Wi-Fi Routers and Modems

Turning your Wi-Fi router and modem doesn’t save much power, and we recommend people keep their router and modem turned on all the time.

More importantly, shutting down the network link to your home cuts you off from any smart home gear you might have inside. That means no alert from your smart thermostat if things go awry, for example. And even having your modem and network up and active can serve as a simple way to check if your power is on. That offers peace of mind if you get an alert from your electric company that a storm knocked out power to your neighborhood, and you’re debating heading home early to deal with it.

Critical Smart Home Equipment and Monitors

If a piece of smart home equipment has a function that is useful to you while you are away from home, leave it plugged in.

Smart lights that mimic home occupancy for security fall in that category, but smart lights that are just part of your Twitch streaming setup aren’t (and you can unplug them along with your gaming rig). Anything related to your smart security system is critical too, of course.

Even things like air quality monitors are useful while you’re away. You might have bought them to tell you how healthy (or not) your indoor air quality was, with an emphasis on the quality while you’re living (and possibly working too) in your home. But an alert that a particular metric like particulate or moisture is off the charts while you’re away is a good reason to call a neighbor to investigate.

Circuit Breakers

Rather than unplug things, some people have a habit of flipping some of their circuit breakers off before heading off on vacation. There are a few problems with that approach, however. First and foremost, unless you know exactly what is on a particular circuit, you always risk turning off something you don’t want to turn off.

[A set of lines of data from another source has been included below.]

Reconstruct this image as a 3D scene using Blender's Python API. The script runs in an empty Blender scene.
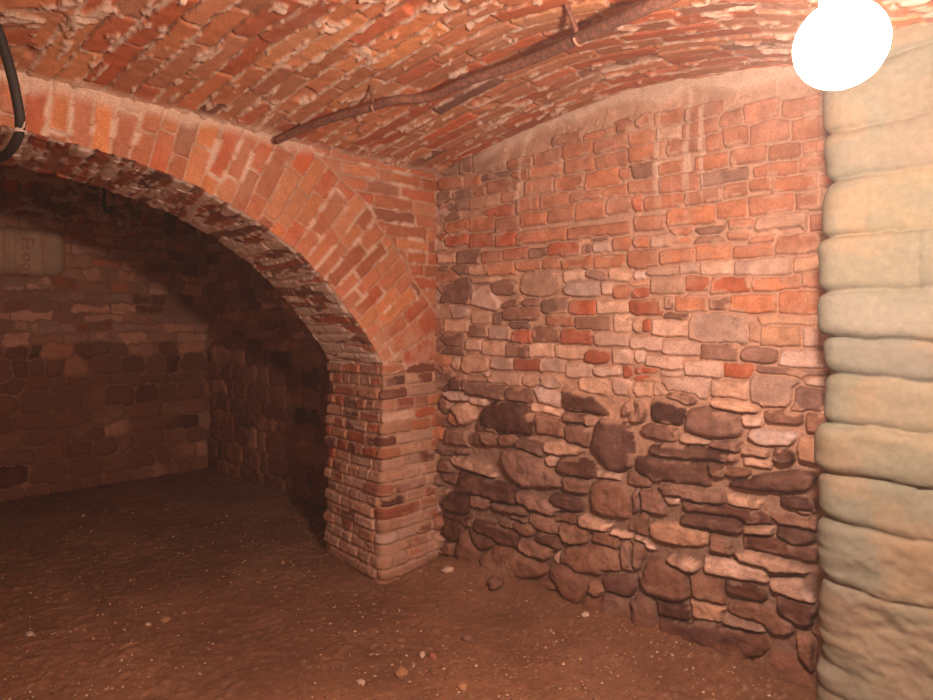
import bpy, math, random
import numpy as np
from mathutils import Vector, Matrix

# ------------------------------------------------------------------ camera, light, exposure
scene = bpy.context.scene
COL = scene.collection
EYE = 1.5            # eye height
FPX, CX, CY = 620.0, 466.5, 325.0     # focal length and horizon of the photograph (933 x 700)
cam_data = bpy.data.cameras.new('camera')
cam_data.sensor_width = 36.0
cam_data.lens = FPX / 933.0 * 36.0
cam_data.shift_y = -(350.0 - CY) / 933.0
cam_data.clip_start = 0.05
cam = bpy.data.objects.new('camera', cam_data)
cam.location = (0, 0, EYE)
cam.rotation_euler = (math.pi / 2, 0, 0)
COL.objects.link(cam)
scene.camera = cam

world = bpy.data.worlds.new('world')
scene.world = world
world.use_nodes = True
world.node_tree.nodes['Background'].inputs[0].default_value = (0.0, 0.0, 0.0, 1)
world.node_tree.nodes['Background'].inputs[1].default_value = 0.0

# thin haze added to the air to veil the lamp's surroundings in glare
_wt = world.node_tree
_vs = _wt.nodes.new('ShaderNodeVolumeScatter')
_vs.inputs['Color'].default_value = (1.0, 0.82, 0.75, 1); _vs.inputs['Density'].default_value = 0.0070; _vs.inputs['Anisotropy'].default_value = 0.2
_wt.links.new(_vs.outputs[0], _wt.nodes['World Output'].inputs['Volume'])

LAMP_POS = Vector((0.585, 0.97, 1.938))
LAMP_COLOR = (1.0, 0.75, 0.615)
LAMP_STRENGTH = 1170.0
# unseen lights: one assumed at right, one added as fill behind the left shoulder
unseen_side_light = bpy.data.lights.new('unseen_side_light', 'POINT')
unseen_side_light.energy = 26.0; unseen_side_light.color = (1.0, 0.80, 0.64); unseen_side_light.shadow_soft_size = 0.05
unseen_side_light_ob = bpy.data.objects.new('unseen_side_light', unseen_side_light)
unseen_side_light_ob.location = (0.85, 0.45, 1.93); COL.objects.link(unseen_side_light_ob)
back_fill = bpy.data.lights.new('back_fill', 'POINT')
back_fill.energy = 48.0; back_fill.color = (1.0, 0.76, 0.58); back_fill.shadow_soft_size = 0.2
back_fill_ob = bpy.data.objects.new('back_fill', back_fill)
back_fill_ob.location = (-0.75, -0.55, 1.75); COL.objects.link(back_fill_ob)
scene.view_settings.view_transform = 'Standard'
scene.view_settings.look = 'None'
scene.view_settings.gamma = 1.0
scene.view_settings.exposure = 0.0
scene.view_settings.use_curve_mapping = False
scene.cycles.max_bounces = 8
scene.cycles.diffuse_bounces = 5
scene.cycles.use_denoising = True

# ------------------------------------------------------------------ numpy noise
def hsh(ix, iy, seed=0):
    n = (np.asarray(ix).astype(np.int64) * 374761393 + np.asarray(iy).astype(np.int64) * 668265263 + seed * 1442695041) & 0xffffffff
    n = ((n ^ (n >> 13)) * 1274126177) & 0xffffffff
    n = ((n ^ (n >> 16)) * 2246822519) & 0xffffffff
    n = n ^ (n >> 15)
    return (n & 0xffffff) / float(0xffffff)

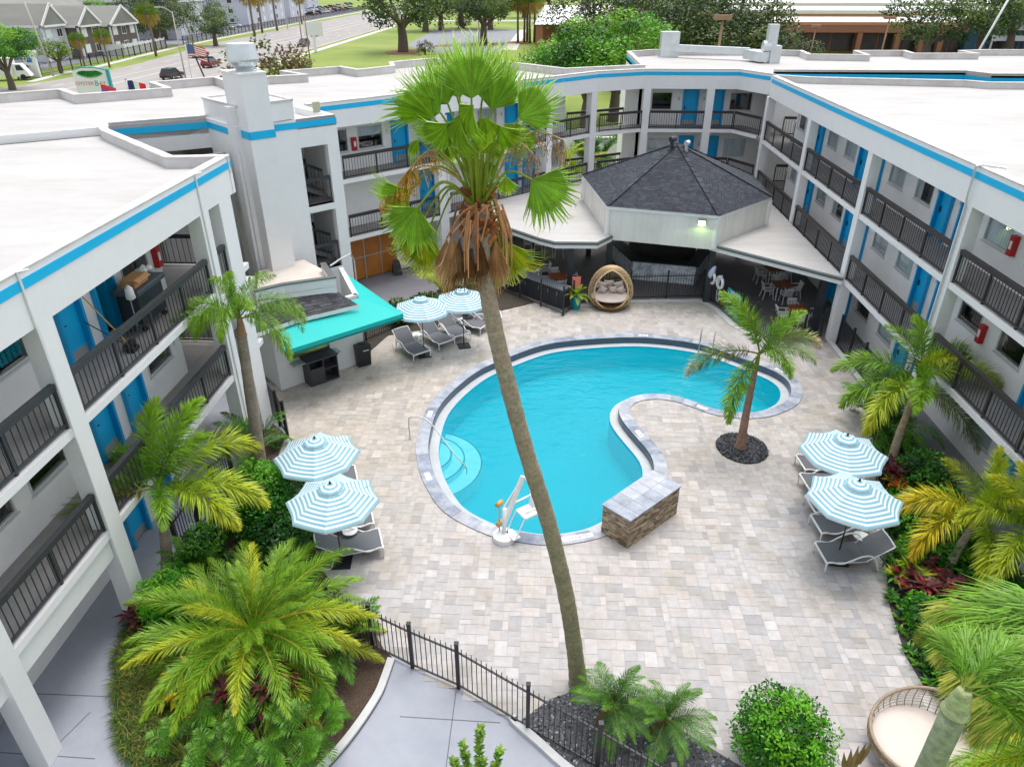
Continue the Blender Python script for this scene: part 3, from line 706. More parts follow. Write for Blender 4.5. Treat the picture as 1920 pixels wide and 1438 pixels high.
# planting beds
M['soil'] = attr_mat('mulch', .95, var=.5, scale=25, bump=.9, bscale=35)
M['chip'] = attr_mat('rock_chip', .6, var=.3, scale=20)
def bed(name, poly, col, z=.03):
    mb = MB(); mb.dc = col; mb.prism(poly, -.04, z); return structure(mb, name, M['soil'])
brown = (.07, .045, .03, 1)
bed('planting_bed', [tuple(p) for p in kl] + [(-5.4, 7.2), (-7.93, 8.5), (-8.64, 9.11), (-9.32, 10.15), (-9.9, 11.4), (-10.2, 12.6), (-9.75, 14), (-9.75, 18.5), (-9.6, 21.5), (-8.9, 20.8), (-8.7, 19.0), (-7.6, 17.2), (-6.6, 15.8), (-5.9, 14.4), (-5.1, 13.5), (-4.2, 12.6), (-3.6, 11.75)], brown)
bedR = [(12.55, 23.8), (11.8, 22.2), (11.2, 19.8), (10.45, 18.2), (10.1, 16.6), (9.5, 15), (9.1, 13.9), (8.8, 12.2), (8.85, 11.24), (9.6, 10), (10, 6), (13, 6), (13, 24)]
bed('planting_bed', bedR, (.05, .045, .04, 1))
bedG = [(-.3, 9.95), (.35, 10.55), (1.05, 10.85), (1.9, 10.75), (2.6, 10.4), (3.3, 9.83), (4.2, 9.2), (5.2, 8.4), (5.4, 6), (2.4, 6), (1.7, 8.2), (.75, 8.9), (.2, 9.4)]
bed('planting_bed', bedG, (.08, .08, .085, 1)); bed('tree_ring', GR, (.03, .03, .035, 1), .012)
bed('planting_bed', [(-8.0, 28.0), (-7.3, 27.6), (-6.9, 29.0), (-2.6, 31.0), (-2, 32.0), (-.3, 33.1), (-2.2, 35.2), (-4.6, 33.8), (-8.6, 30.3)], (.05, .04, .03, 1))
mb = MB(); mb.prism([(-6, 7), (3, 7), (3, 10.6), (-3, 13), (-6, 13)], -.055, -.02); mb.prism([(-10.3, 20), (-8.4, 20), (-9.4, 23), (-10.5, 24.6), (-13, 24.6), (-13, 20)], -.055, -.02); structure(mb, 'path_base', mat('path_base_concrete', mul(lin(168, 172, 182), .7), .8, var=.05))
def chips(poly, n, cols, zb=.02, smax=.05, keep=None):
    mb = MB(); xs = [p[0] for p in poly]; ys = [p[1] for p in poly]; k = 0
    while k < n:
        p = (rnd.uniform(min(xs), max(xs)), rnd.uniform(min(ys), max(ys)))
        if not inside(p, poly) or (keep and not keep(p)): continue
        k += 1; s = rnd.uniform(.4, 1) * smax; X = Matrix.Translation((p[0], p[1], zb + rnd.uniform(0, .03))) @ Matrix.Rotation(rnd.uniform(0, 6), 4, Vector((rnd.random() - .5, rnd.random() - .5, rnd.random())).normalized())
        mb.X = X; c = mul(rnd.choice(cols), rnd.uniform(.7, 1.2)); a = [(-s, -s * .6, -s * .3), (s, -s * .5, -s * .3), (s * .8, s * .6, -s * .2), (-s * .7, s * .6, -s * .3)]
        b = [(x * .6, y * .6, s * .4) for x, y, z in a]; mb.hexa(a + b, 0, c)
    return mb
grey = [(.04, .045, .055, 1), (.09, .1, .12, 1), (.16, .18, .2, 1), (.3, .31, .33, 1), (.06, .06, .07, 1)]
stuff(chips(GR, 1500, [(.05, .055, .06, 1), (.03, .03, .035, 1), (.1, .11, .12, 1)]), 'gravel', M['chip'], 'dark slate chips round the pool palm trunk')
stuff(chips(bedG, 3200, grey), 'gravel', M['chip'], 'blue grey rock chips under the small date palms by the gate')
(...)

Over the years, I’ve seen so many homes where the circuit panel label says something like “Main Floor Half Bath” or “Kitchen,” but that circuit is also connected to the outlets in one of the garage walls or some such thing. So you might think you’re taking a shortcut to avoid unplugging all the electronics in the den, but you’re also inadvertently turning off the chest freezer in the garage.

HVAC Systems

It might seem like your heating and cooling system exists for your personal comfort alone, but it also exists to protect your home.

Adjust the temperature range to save money instead of turning off the furnace or AC while you’re out of town. You can set your thermostat back in the winter, within reason, to avoid keeping an empty home toasty. And you can turn the thermostat up in the summer to lower your AC costs. But leaving them on, with adjustment, ensures the HVAC system keeps your home stable while you’re away.

Sump Pumps and Abatement Systems

Any system that ejects water, waste, stale air, or anything else from your home should always stay plugged in, no questions asked. If you don’t know what something does, it should stay plugged in until you figure it out.

This is also a strong argument against the flip-the-breakers method of turning things off. The circuit breaker label might say “Rec Room Outlets” but fail to mention the crawl space sump pump is on the same circuit.

Water Heaters

If you’re only gone for a few days, it’s probably not worth fiddling with your water heater at all. You should skip turning off your water heater for longer trips and instead put it in vacation mode. That keeps the heater operating (and the water in a safe temperature range).

In addition to water safety concerns, turning off the water heater completely can subject it to temperature stresses which can cause leaks. There’s a point in every water heater’s life when it’s held together by calcification and cobwebs, and coming back from vacation to find out that your water heater now leaks isn’t a fun welcome home present.